[Begin]

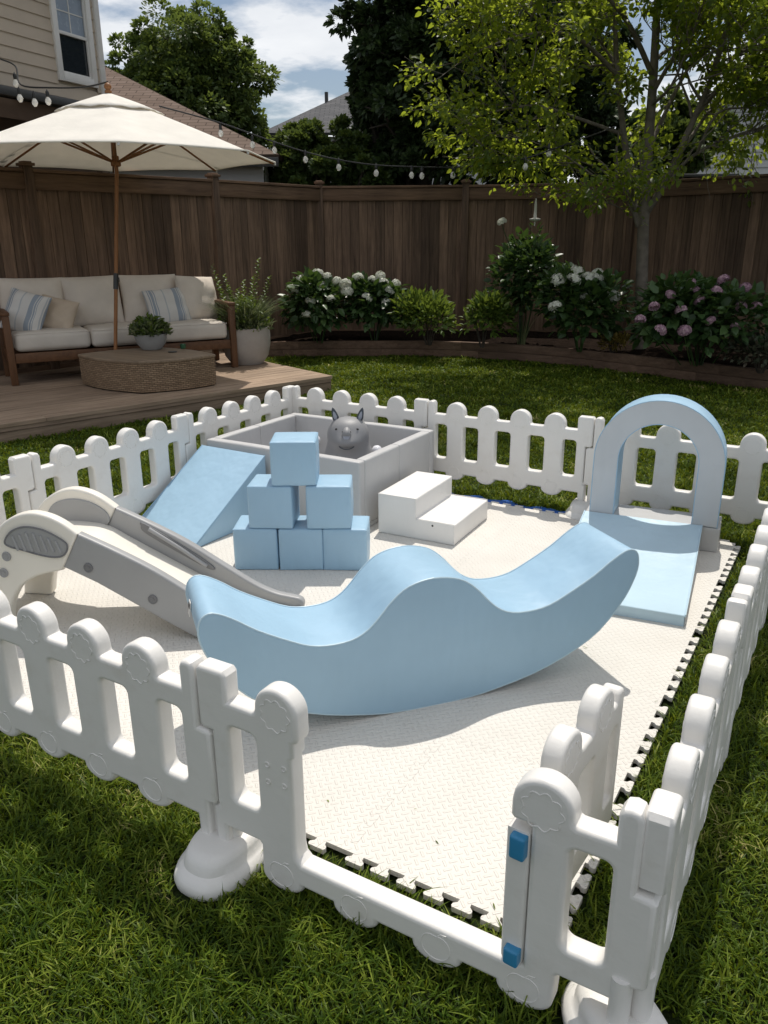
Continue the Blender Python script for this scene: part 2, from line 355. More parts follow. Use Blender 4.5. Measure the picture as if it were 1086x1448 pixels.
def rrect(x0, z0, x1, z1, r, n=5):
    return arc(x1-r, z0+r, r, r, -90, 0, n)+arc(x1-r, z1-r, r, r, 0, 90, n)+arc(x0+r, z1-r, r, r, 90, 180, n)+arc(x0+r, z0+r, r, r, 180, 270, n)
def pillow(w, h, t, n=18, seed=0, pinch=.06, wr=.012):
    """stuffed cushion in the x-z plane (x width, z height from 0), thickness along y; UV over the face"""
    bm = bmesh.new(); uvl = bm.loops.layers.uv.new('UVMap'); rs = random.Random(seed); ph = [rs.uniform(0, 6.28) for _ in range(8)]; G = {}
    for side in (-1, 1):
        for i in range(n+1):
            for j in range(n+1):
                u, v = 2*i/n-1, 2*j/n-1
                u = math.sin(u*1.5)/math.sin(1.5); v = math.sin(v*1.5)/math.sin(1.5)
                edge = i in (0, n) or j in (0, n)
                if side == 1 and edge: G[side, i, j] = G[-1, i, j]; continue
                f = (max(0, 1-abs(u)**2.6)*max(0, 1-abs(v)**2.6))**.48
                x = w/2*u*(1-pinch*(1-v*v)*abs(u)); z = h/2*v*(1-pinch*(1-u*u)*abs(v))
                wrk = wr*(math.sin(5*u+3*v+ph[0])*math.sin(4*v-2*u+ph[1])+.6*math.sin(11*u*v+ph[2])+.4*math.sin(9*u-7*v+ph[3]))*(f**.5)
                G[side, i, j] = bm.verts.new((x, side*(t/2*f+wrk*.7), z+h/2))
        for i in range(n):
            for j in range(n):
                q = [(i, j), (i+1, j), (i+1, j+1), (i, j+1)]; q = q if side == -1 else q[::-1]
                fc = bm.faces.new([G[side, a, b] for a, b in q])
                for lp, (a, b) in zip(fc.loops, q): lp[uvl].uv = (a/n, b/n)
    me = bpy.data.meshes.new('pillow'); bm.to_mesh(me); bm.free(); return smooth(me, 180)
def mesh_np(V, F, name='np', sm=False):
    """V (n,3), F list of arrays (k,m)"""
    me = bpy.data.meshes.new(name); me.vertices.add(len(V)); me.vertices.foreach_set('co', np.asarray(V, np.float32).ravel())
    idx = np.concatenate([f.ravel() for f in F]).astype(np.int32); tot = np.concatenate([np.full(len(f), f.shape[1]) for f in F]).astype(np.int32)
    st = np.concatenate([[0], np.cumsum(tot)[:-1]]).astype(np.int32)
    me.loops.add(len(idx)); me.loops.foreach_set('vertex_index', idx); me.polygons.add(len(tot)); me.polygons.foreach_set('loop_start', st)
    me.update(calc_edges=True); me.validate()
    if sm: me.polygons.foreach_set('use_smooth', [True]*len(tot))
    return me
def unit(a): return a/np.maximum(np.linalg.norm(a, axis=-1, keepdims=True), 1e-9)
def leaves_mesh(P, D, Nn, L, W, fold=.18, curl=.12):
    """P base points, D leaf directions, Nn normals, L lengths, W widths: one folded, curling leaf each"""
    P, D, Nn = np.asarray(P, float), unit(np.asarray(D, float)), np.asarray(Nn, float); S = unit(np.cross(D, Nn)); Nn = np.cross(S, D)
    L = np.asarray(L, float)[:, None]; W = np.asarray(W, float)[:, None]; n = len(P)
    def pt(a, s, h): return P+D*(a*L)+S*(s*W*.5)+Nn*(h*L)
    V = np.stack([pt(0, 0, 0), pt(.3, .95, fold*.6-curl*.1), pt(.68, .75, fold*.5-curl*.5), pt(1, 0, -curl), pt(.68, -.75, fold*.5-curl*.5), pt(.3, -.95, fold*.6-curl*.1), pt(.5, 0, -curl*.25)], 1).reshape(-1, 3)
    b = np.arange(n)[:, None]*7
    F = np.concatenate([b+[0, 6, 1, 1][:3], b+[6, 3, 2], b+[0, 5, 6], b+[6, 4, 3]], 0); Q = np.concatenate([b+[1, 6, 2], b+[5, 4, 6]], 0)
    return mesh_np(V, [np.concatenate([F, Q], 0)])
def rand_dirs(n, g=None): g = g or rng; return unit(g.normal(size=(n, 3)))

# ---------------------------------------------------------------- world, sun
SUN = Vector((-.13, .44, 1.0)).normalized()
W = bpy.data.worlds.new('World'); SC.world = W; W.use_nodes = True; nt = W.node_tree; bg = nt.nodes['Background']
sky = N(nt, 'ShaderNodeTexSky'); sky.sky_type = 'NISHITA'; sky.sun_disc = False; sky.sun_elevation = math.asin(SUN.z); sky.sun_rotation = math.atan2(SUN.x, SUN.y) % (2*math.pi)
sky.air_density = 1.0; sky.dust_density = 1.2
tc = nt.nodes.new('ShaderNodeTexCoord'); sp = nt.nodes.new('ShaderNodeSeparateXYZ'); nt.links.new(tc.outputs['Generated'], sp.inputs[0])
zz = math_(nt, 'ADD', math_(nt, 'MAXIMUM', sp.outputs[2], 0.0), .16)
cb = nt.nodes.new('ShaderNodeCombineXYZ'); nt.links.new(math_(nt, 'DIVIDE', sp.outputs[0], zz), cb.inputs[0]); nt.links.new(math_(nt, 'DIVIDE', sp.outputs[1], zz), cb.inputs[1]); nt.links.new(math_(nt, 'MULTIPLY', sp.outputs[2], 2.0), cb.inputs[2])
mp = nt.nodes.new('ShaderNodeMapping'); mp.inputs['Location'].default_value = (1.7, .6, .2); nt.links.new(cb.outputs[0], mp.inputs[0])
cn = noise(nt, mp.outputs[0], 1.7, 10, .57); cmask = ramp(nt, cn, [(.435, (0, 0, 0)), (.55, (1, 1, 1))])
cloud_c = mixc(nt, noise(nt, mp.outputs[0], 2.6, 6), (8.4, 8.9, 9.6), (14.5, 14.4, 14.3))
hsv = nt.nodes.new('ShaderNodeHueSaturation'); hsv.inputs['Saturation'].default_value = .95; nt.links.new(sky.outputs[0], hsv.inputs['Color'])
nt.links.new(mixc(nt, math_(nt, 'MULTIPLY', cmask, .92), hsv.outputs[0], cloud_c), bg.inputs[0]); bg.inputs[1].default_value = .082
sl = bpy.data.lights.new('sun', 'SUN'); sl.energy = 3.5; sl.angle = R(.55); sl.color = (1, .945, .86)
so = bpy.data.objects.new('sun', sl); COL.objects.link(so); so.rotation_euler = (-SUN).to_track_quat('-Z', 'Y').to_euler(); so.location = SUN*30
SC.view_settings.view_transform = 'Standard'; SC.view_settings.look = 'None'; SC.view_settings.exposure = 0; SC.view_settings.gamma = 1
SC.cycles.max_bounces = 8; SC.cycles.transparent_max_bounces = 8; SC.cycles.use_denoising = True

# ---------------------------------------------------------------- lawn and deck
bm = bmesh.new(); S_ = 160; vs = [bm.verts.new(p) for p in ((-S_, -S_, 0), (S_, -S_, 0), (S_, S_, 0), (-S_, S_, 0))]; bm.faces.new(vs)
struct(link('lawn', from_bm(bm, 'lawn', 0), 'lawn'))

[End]

REQUIREMENT: Copy the data exactly. Any picture it contains is to be omitted.

ANSWER TO THIS EXERCISE:
Continue the Blender Python script for this scene: part 2, from line 355. More parts follow. Use Blender 4.5. Measure the picture as if it were 1086x1448 pixels.
def rrect(x0, z0, x1, z1, r, n=5):
    return arc(x1-r, z0+r, r, r, -90, 0, n)+arc(x1-r, z1-r, r, r, 0, 90, n)+arc(x0+r, z1-r, r, r, 90, 180, n)+arc(x0+r, z0+r, r, r, 180, 270, n)
def pillow(w, h, t, n=18, seed=0, pinch=.06, wr=.012):
    """stuffed cushion in the x-z plane (x width, z height from 0), thickness along y; UV over the face"""
    bm = bmesh.new(); uvl = bm.loops.layers.uv.new('UVMap'); rs = random.Random(seed); ph = [rs.uniform(0, 6.28) for _ in range(8)]; G = {}
    for side in (-1, 1):
        for i in range(n+1):
            for j in range(n+1):
                u, v = 2*i/n-1, 2*j/n-1
                u = math.sin(u*1.5)/math.sin(1.5); v = math.sin(v*1.5)/math.sin(1.5)
                edge = i in (0, n) or j in (0, n)
                if side == 1 and edge: G[side, i, j] = G[-1, i, j]; continue
                f = (max(0, 1-abs(u)**2.6)*max(0, 1-abs(v)**2.6))**.48
                x = w/2*u*(1-pinch*(1-v*v)*abs(u)); z = h/2*v*(1-pinch*(1-u*u)*abs(v))
                wrk = wr*(math.sin(5*u+3*v+ph[0])*math.sin(4*v-2*u+ph[1])+.6*math.sin(11*u*v+ph[2])+.4*math.sin(9*u-7*v+ph[3]))*(f**.5)
                G[side, i, j] = bm.verts.new((x, side*(t/2*f+wrk*.7), z+h/2))
        for i in range(n):
            for j in range(n):
                q = [(i, j), (i+1, j), (i+1, j+1), (i, j+1)]; q = q if side == -1 else q[::-1]
                fc = bm.faces.new([G[side, a, b] for a, b in q])
                for lp, (a, b) in zip(fc.loops, q): lp[uvl].uv = (a/n, b/n)
    me = bpy.data.meshes.new('pillow'); bm.to_mesh(me); bm.free(); return smooth(me, 180)
def mesh_np(V, F, name='np', sm=False):
    """V (n,3), F list of arrays (k,m)"""
    me = bpy.data.meshes.new(name); me.vertices.add(len(V)); me.vertices.foreach_set('co', np.asarray(V, np.float32).ravel())
    idx = np.concatenate([f.ravel() for f in F]).astype(np.int32); tot = np.concatenate([np.full(len(f), f.shape[1]) for f in F]).astype(np.int32)
    st = np.concatenate([[0], np.cumsum(tot)[:-1]]).astype(np.int32)
    me.loops.add(len(idx)); me.loops.foreach_set('vertex_index', idx); me.polygons.add(len(tot)); me.polygons.foreach_set('loop_start', st)
    me.update(calc_edges=True); me.validate()
    if sm: me.polygons.foreach_set('use_smooth', [True]*len(tot))
    return me
def unit(a): return a/np.maximum(np.linalg.norm(a, axis=-1, keepdims=True), 1e-9)
def leaves_mesh(P, D, Nn, L, W, fold=.18, curl=.12):
    """P base points, D leaf directions, Nn normals, L lengths, W widths: one folded, curling leaf each"""
    P, D, Nn = np.asarray(P, float), unit(np.asarray(D, float)), np.asarray(Nn, float); S = unit(np.cross(D, Nn)); Nn = np.cross(S, D)
    L = np.asarray(L, float)[:, None]; W = np.asarray(W, float)[:, None]; n = len(P)
    def pt(a, s, h): return P+D*(a*L)+S*(s*W*.5)+Nn*(h*L)
    V = np.stack([pt(0, 0, 0), pt(.3, .95, fold*.6-curl*.1), pt(.68, .75, fold*.5-curl*.5), pt(1, 0, -curl), pt(.68, -.75, fold*.5-curl*.5), pt(.3, -.95, fold*.6-curl*.1), pt(.5, 0, -curl*.25)], 1).reshape(-1, 3)
    b = np.arange(n)[:, None]*7
    F = np.concatenate([b+[0, 6, 1, 1][:3], b+[6, 3, 2], b+[0, 5, 6], b+[6, 4, 3]], 0); Q = np.concatenate([b+[1, 6, 2], b+[5, 4, 6]], 0)
    return mesh_np(V, [np.concatenate([F, Q], 0)])
def rand_dirs(n, g=None): g = g or rng; return unit(g.normal(size=(n, 3)))

# ---------------------------------------------------------------- world, sun
SUN = Vector((-.13, .44, 1.0)).normalized()
W = bpy.data.worlds.new('World'); SC.world = W; W.use_nodes = True; nt = W.node_tree; bg = nt.nodes['Background']
sky = N(nt, 'ShaderNodeTexSky'); sky.sky_type = 'NISHITA'; sky.sun_disc = False; sky.sun_elevation = math.asin(SUN.z); sky.sun_rotation = math.atan2(SUN.x, SUN.y) % (2*math.pi)
sky.air_density = 1.0; sky.dust_density = 1.2
tc = nt.nodes.new('ShaderNodeTexCoord'); sp = nt.nodes.new('ShaderNodeSeparateXYZ'); nt.links.new(tc.outputs['Generated'], sp.inputs[0])
zz = math_(nt, 'ADD', math_(nt, 'MAXIMUM', sp.outputs[2], 0.0), .16)
cb = nt.nodes.new('ShaderNodeCombineXYZ'); nt.links.new(math_(nt, 'DIVIDE', sp.outputs[0], zz), cb.inputs[0]); nt.links.new(math_(nt, 'DIVIDE', sp.outputs[1], zz), cb.inputs[1]); nt.links.new(math_(nt, 'MULTIPLY', sp.outputs[2], 2.0), cb.inputs[2])
mp = nt.nodes.new('ShaderNodeMapping'); mp.inputs['Location'].default_value = (1.7, .6, .2); nt.links.new(cb.outputs[0], mp.inputs[0])
cn = noise(nt, mp.outputs[0], 1.7, 10, .57); cmask = ramp(nt, cn, [(.435, (0, 0, 0)), (.55, (1, 1, 1))])
cloud_c = mixc(nt, noise(nt, mp.outputs[0], 2.6, 6), (8.4, 8.9, 9.6), (14.5, 14.4, 14.3))
hsv = nt.nodes.new('ShaderNodeHueSaturation'); hsv.inputs['Saturation'].default_value = .95; nt.links.new(sky.outputs[0], hsv.inputs['Color'])
nt.links.new(mixc(nt, math_(nt, 'MULTIPLY', cmask, .92), hsv.outputs[0], cloud_c), bg.inputs[0]); bg.inputs[1].default_value = .082
sl = bpy.data.lights.new('sun', 'SUN'); sl.energy = 3.5; sl.angle = R(.55); sl.color = (1, .945, .86)
so = bpy.data.objects.new('sun', sl); COL.objects.link(so); so.rotation_euler = (-SUN).to_track_quat('-Z', 'Y').to_euler(); so.location = SUN*30
SC.view_settings.view_transform = 'Standard'; SC.view_settings.look = 'None'; SC.view_settings.exposure = 0; SC.view_settings.gamma = 1
SC.cycles.max_bounces = 8; SC.cycles.transparent_max_bounces = 8; SC.cycles.use_denoising = True

# ---------------------------------------------------------------- lawn and deck
bm = bmesh.new(); S_ = 160; vs = [bm.verts.new(p) for p in ((-S_, -S_, 0), (S_, -S_, 0), (S_, S_, 0), (-S_, S_, 0))]; bm.faces.new(vs)
struct(link('lawn', from_bm(bm, 'lawn', 0), 'lawn'))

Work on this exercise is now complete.